Line 17: Reflections on my Progress and Plans

So, we have POSSCON tomorrow. Well, we have to set up for POSSCON tomorrow. These past few weeks have been like a blur of work to me, but now I feel like I am in a pretty serene place. The source code is online, and the wiki is in presentable format. The coding that was to be done is done, and there is nothing left to do but wait for the storm to hit.

Tomorrow we are giving a presentation to the College chapter of the ACM, as practice for the questions and information that we will be responsible for at the conference. We also set up scheduling tonight, so that we know who is going to sit at the booth when.

It really feels like Obsidian has come a long way in the last few months. It has much fewer bugs, and some new features have been added as well. The biggest change is in the documentation though. Where we used to just have Hunter to consult with any questions about the project, we now have a whole knowledge base that we can look at for our minor needs. Hunter still has to be consulted on major decisions and things like that, but I feel like this helps to take a lot of the strain off of him.

Since I helped a lot with the wiki, and documentation in general, I really feel like this is a large accomplishment, and I am pretty proud of what has been created. I think that Obsidian could really be a useful tool in a test engineer's arsenal, so I would really like to see it take off at POSSCON.
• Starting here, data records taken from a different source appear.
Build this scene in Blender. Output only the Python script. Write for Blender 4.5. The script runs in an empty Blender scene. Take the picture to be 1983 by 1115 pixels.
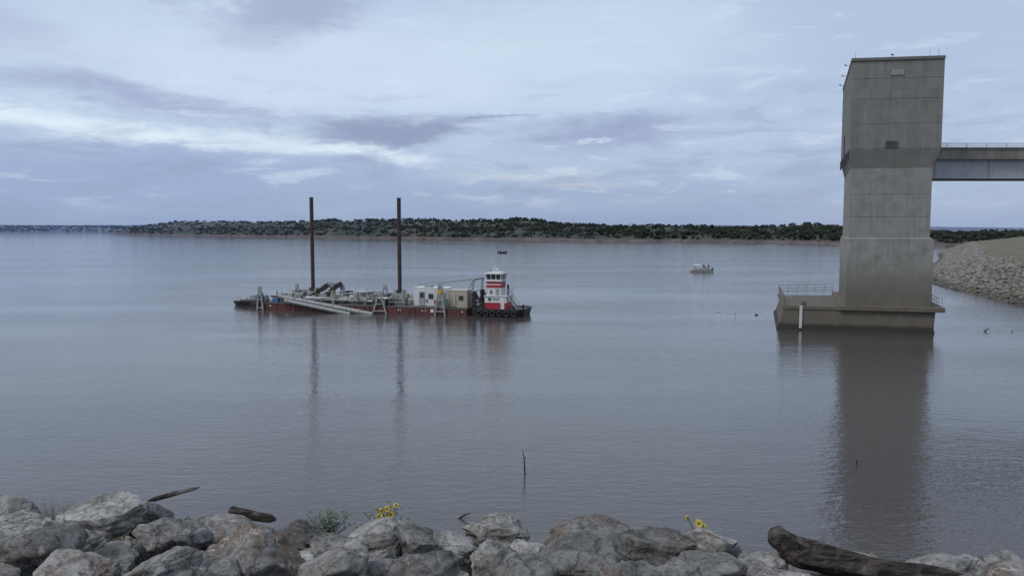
import bpy, bmesh, math, random
import numpy as np
from mathutils import Vector, Matrix, noise, Euler
random.seed(7); np.random.seed(7)
C = bpy.context.scene.collection
R = math.radians

# ------------------------------------------------------------------ nodes
class N:
    def __init__(s, tree): s.t = tree; s.n = tree.nodes; s.l = tree.links
    def put(s, sock, v):
        if v is None: return
        if isinstance(v, bpy.types.NodeSocket): s.l.new(v, sock)
        else:
            if hasattr(sock.default_value, '__len__') and not hasattr(v, '__len__'):
                v = [v]*len(sock.default_value)
            if hasattr(v, '__len__') and len(sock.default_value) == 4 and len(v) == 3: v = (*v, 1)
            sock.default_value = v
    def m(s, op, a, b=None, c=None, clamp=False):
        n = s.n.new('ShaderNodeMath'); n.operation = op; n.use_clamp = clamp
        for i, v in enumerate((a, b, c)): s.put(n.inputs[i], v)
        return n.outputs[0]
    def v(s, op, a, b=None, out=0):
        n = s.n.new('ShaderNodeVectorMath'); n.operation = op
        s.put(n.inputs[0], a); s.put(n.inputs[1], b); return n.outputs[out]
    def scale(s, a, f):
        n = s.n.new('ShaderNodeVectorMath'); n.operation = 'SCALE'
        s.put(n.inputs[0], a); s.put(n.inputs[3], f); return n.outputs[0]
    def mapr(s, v, a, b, c=0., d=1., smooth=True):
        n = s.n.new('ShaderNodeMapRange'); n.interpolation_type = 'SMOOTHSTEP' if smooth else 'LINEAR'
        for i, x in enumerate((v, a, b, c, d)): s.put(n.inputs[i], x)
        return n.outputs[0]
    def mix(s, f, a, b, mode='MIX'):
        n = s.n.new('ShaderNodeMix'); n.data_type = 'RGBA'; n.blend_type = mode
        s.put(n.inputs[0], f); s.put(n.inputs[6], a); s.put(n.inputs[7], b); return n.outputs[2]
    def noise(s, vec, scale, detail=4, rough=.55, dist=0., out=0):
        n = s.n.new('ShaderNodeTexNoise'); s.put(n.inputs['Vector'], vec)
        n.inputs['Scale'].default_value = scale; n.inputs['Detail'].default_value = detail
        n.inputs['Roughness'].default_value = rough; n.inputs['Distortion'].default_value = dist
        return n.outputs[out]
    def vor(s, vec, scale, feature='F1', out='Distance'):
        n = s.n.new('ShaderNodeTexVoronoi'); n.feature = feature
        s.put(n.inputs['Vector'], vec); n.inputs['Scale'].default_value = scale; return n.outputs[out]
    def comb(s, x, y, z):
        n = s.n.new('ShaderNodeCombineXYZ')
        for i, a in enumerate((x, y, z)): s.put(n.inputs[i], a)
        return n.outputs[0]
    def sep(s, v):
        n = s.n.new('ShaderNodeSeparateXYZ'); s.put(n.inputs[0], v); return n.outputs
    def bump(s, h, strength=.5, dist=.05, normal=None):
        n = s.n.new('ShaderNodeBump'); n.inputs['Strength'].default_value = strength
        n.inputs['Distance'].default_value = dist; s.put(n.inputs['Height'], h)
        if normal is not None: s.l.new(normal, n.inputs['Normal'])
        return n.outputs[0]
    def coord(s, which='Object'): return s.n.new('ShaderNodeTexCoord').outputs[which]
    def pos(s): return s.n.new('ShaderNodeNewGeometry').outputs['Position']

def newmat(name):
    m = bpy.data.materials.new(name); m.use_nodes = True
    return m, N(m.node_tree), m.node_tree.nodes['Principled BSDF']

def paint(name, col, rough=.55, metal=0., dirt=.35, dirtcol=(.09, .07, .055), scale=1.2):
    m, n, b = newmat(name)
    p = n.pos()
    f = n.noise(p, scale, 5, .65)
    st = n.noise(n.v('MULTIPLY', p, (3, 3, .5)), 1.2, 3)
    f2 = n.m('MULTIPLY', n.mapr(n.m('MULTIPLY', f, st), .22, .42), dirt)
    col2 = n.mix(n.noise(p, 5, 2), tuple(c*.85 for c in col), tuple(min(1, c*1.1) for c in col))
    n.put(b.inputs['Base Color'], n.mix(f2, col2, dirtcol))
    b.inputs['Roughness'].default_value = rough; b.inputs['Metallic'].default_value = metal
    n.l.new(n.bump(f, .15, .02), b.inputs['Normal'])
    return m

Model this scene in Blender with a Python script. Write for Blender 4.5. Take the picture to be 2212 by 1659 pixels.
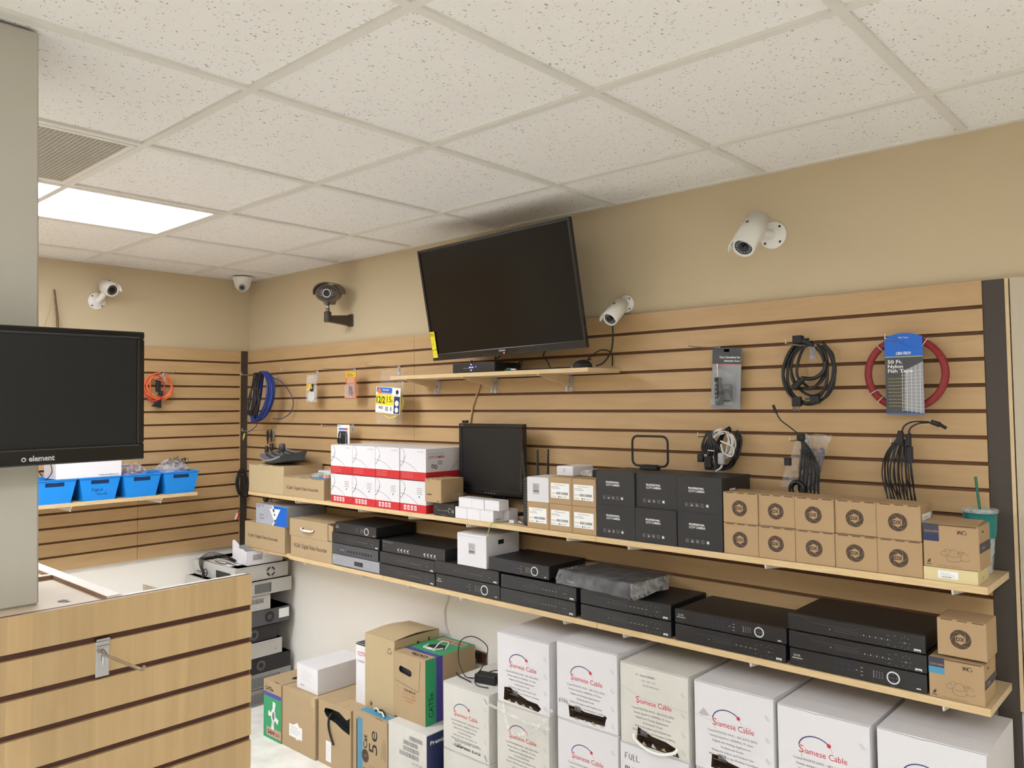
import bpy, math, random
from mathutils import Vector, Matrix
from mathutils.geometry import tessellate_polygon
random.seed(7)
PI = math.pi
scene = bpy.context.scene
for o in list(bpy.data.objects): bpy.data.objects.remove(o)
COL = scene.collection
V = Vector

# ------------------------------------------------------------------ camera
cam_data = bpy.data.cameras.new('camera')
cam = bpy.data.objects.new('camera', cam_data); COL.objects.link(cam)
FPX = 1726.83
cam_data.sensor_fit = 'HORIZONTAL'; cam_data.sensor_width = 36.0
cam_data.lens = FPX / 2212 * 36.0
cam_data.shift_x = 45.51 / 2212
cam_data.shift_y = -38.68 / 2212
cam_data.clip_start = 0.02
RT, UP, FW = V((0.73096, 0.68238, -0.00705)), V((0.03819, -0.03060, 0.99880)), V((-0.68135, 0.73035, 0.04843))
CAMLOC = V((4.5429, -2.6409, 1.6504))
cam.matrix_world = Matrix(((RT.x, UP.x, -FW.x, CAMLOC.x), (RT.y, UP.y, -FW.y, CAMLOC.y), (RT.z, UP.z, -FW.z, CAMLOC.z), (0, 0, 0, 1)))
scene.camera = cam

# ------------------------------------------------------------------ world + exposure
world = bpy.data.worlds.new('world'); scene.world = world; world.use_nodes = True
world.node_tree.nodes['Background'].inputs[0].default_value = (0.9, 0.85, 0.8, 1)
world.node_tree.nodes['Background'].inputs[1].default_value = 0.05
scene.view_settings.view_transform = 'Standard'
scene.view_settings.look = 'None'
scene.view_settings.gamma = 1.0
scene.view_settings.exposure = 1.93
LIGHT_STRENGTH = 5.0
LIGHT_COLOR = (0.93, 1.0, 1.10)

# ------------------------------------------------------------------ materials
def lin(c):
    return tuple(((x / 255) / 12.92 if x / 255 <= 0.04045 else (((x / 255) + 0.055) / 1.055) ** 2.4) for x in c) + (1.0,)
MATS = {}
def base(name):
    m = bpy.data.materials.new(name); m.use_nodes = True
    MATS[name] = m
    nt = m.node_tree; b = nt.nodes['Principled BSDF']
    return m, nt, b
def N(nt, t, **k):
    n = nt.nodes.new(t)
    for a, v in k.items(): setattr(n, a, v)
    return n
def coords(nt, scale=(1, 1, 1)):
    tc = N(nt, 'ShaderNodeTexCoord'); mp = N(nt, 'ShaderNodeMapping')
    mp.inputs['Scale'].default_value = scale
    nt.links.new(tc.outputs['Object'], mp.inputs['Vector'])
    return mp.outputs['Vector']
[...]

As for the future, I hope that POSSCON provides us with a better idea of what direction to take the project in. We have a few ideas of our own, but having a few more wouldn't hurt. Currently we are thinking of writing a front-end for the project, so that people would not have to use command line arguments to run the project. We could even make a helper for writing test cases that would inject them into the code in the appropriate places.

Another cool thing would be to see if we could pull generated test cases into Obsidian. You would be able to run a test case generator on your project, and then have Obsidian populate test case arrays with that data. This would save the engineer even more time, and might be able to catch cases that he would otherwise miss.

There are a lot of ways that we could improve this project, and it is exciting thinking about the future of it. This is all assuming that POSSCON goes well of course. If it doesn't, for whatever reason, then I guess we will have a bunch of other stuff to do instead. Either way, it still seems like there is a lot of work to do on this project, and my semester shows no sign of slowing down. Sleep is for the weak anyways.